According to the independent outlet Agentstvo, Kadyrov began talking about Kerimov after speaking about the Wildberries shooting. “There was a business situation. Bekkhan Barakhoyev was there, Suleiman Kerimov was there, Rizvan Kurbanov was there. They have their business, and not only did they take it from [CEO Tatyana Kim] — they also ordered [my assassination],” he reportedly said.
In a Russian-language post accompanying the video, Kadyrov wrote that he discussed the Wildberries incident at the meeting. “There are people trying hard to put a national spin on this and who are saying the instigators of the conflict were Kadyrovites. I’m addressing everyone who’s stoking these claims. If anyone has complaints about the Kadyrovites, you’d better express them to me directly, since I’m the top Kadyrovite,” the governor wrote.

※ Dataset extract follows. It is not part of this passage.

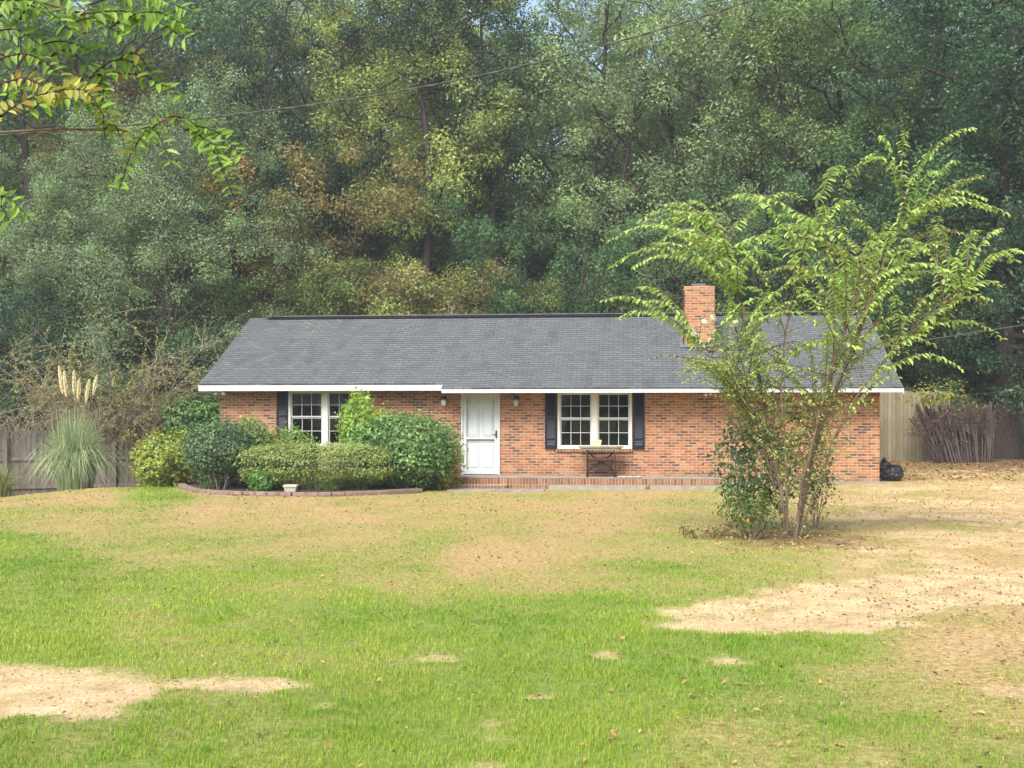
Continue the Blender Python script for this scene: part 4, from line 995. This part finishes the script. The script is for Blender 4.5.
for k in range(620):
    b0 = np.array([rs.uniform(-1.45, 1.05), rs.uniform(-.25, .35), 1.35 + rs.uniform(-.35, .3)]); b0[2] -= max(0, -b0[0] - .5) * .35; dd = unit(np.array([[rs.normal(0, .8), rs.normal(0, .6), rs.normal(.1, .6)]]))[0] * rs.uniform(.12, .35)
    q.tube([b0, b0 + dd * .5 + rs.normal(0, .02, 3), b0 + dd], [.008, .006, .004], 4)
q.build('brush_tops', m_bark('maroon_twig', (.06, .035, .035), (.19, .12, .11), 6), SK)
bush(935, 35.4, 60, 386, 410, 420, .12, (.26, .28, .05), 'yellow_leaved_branches', 'loose yellowing leafy branches over the top of the tan fence', 'leaf_autumn', amp=.9, seed=31, stems=5, depth=.5)
rng = np.random.RandomState(88)
thicket(955, 460, 36.2, 22, 3.0, 'twiggy_shrub', 'loose olive twiggy shrub above the cut stalks', (.13, .17, .06), 'leaf', spread=.6, arch=.4, leafp=9, kids=9, r=.012)

# ------------------------------------------------------------------ the garden tree (many stems, arching leafy shoots)
rng = np.random.RandomState(7)
TD = 16.4
GT = empty('crape_myrtle', (TREE[0], TD, gzf(*TREE))); tag(GT, 'slender many stemmed tree with long arching light green shoots on the lawn before the house', 'tree')
org = np.array([TREE[0], TD, gzf(*TREE)])
def L3(px, py, dy=0): return P(px, py, TD + dy) - org
STEMS = [
 ([(797,546,0),(800,505,.05),(812,455,.1),(832,405,.1),(852,355,.2),(874,290,.35),(895,235,.4),(905,190,.4)], .055),
 ([(795,546,-.05),(801,495,-.1),(808,455,-.2),(818,400,-.3),(838,340,-.5),(852,300,-.5),(862,250,-.6)], .04),
 ([(785,545,.05),(783,500,0),(776,455,0),(765,405,-.05),(752,350,-.1),(742,300,-.1),(735,255,-.2),(728,220,-.2)], .05),
 ([(784,545,.1),(780,500,.2),(772,460,.3),(760,420,.4),(748,375,.5),(738,330,.6),(727,265,.7)], .03),
 ([(787,545,0),(786,490,-.2),(784,440,-.35),(782,380,-.4),(786,330,-.4),(796,280,-.5),(808,230,-.5),(815,200,-.5)], .03),
 ([(797,546,.1),(808,480,.25),(820,430,.5),(832,380,.7),(838,330,.8),(832,280,.9),(826,235,1.0)], .032),
 ([(798,546,0),(812,500,-.1),(828,455,-.1),(850,405,-.2),(890,350,-.2),(930,310,-.2),(965,290,-.2)], .026),
 ([(784,545,0),(775,500,.1),(762,455,.0),(742,410,-.2),(720,370,-.3),(698,350,-.3)], .022),
 ([(796,546,0),(806,470,0),(822,410,.2),(850,360,.4),(868,310,.6),(880,260,.8),(912,215,1.0)], .028),
]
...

“Ramzan Kadyrov and Suleiman Kerimov aren’t just two businessmen — they’re public officials,” journalist Farida Rustamova said, commenting on Kadyrov’s statement. “Actually, at least for some time, a more democratic approach was generally accepted in Russia, where public office holders couldn’t be involved in business conflicts — it was illegal for them. […] But now, things have completed changed: the masks have come off, and we’re witnessing a regression back to square one, to the level we started from after the breakup of the Soviet Union.”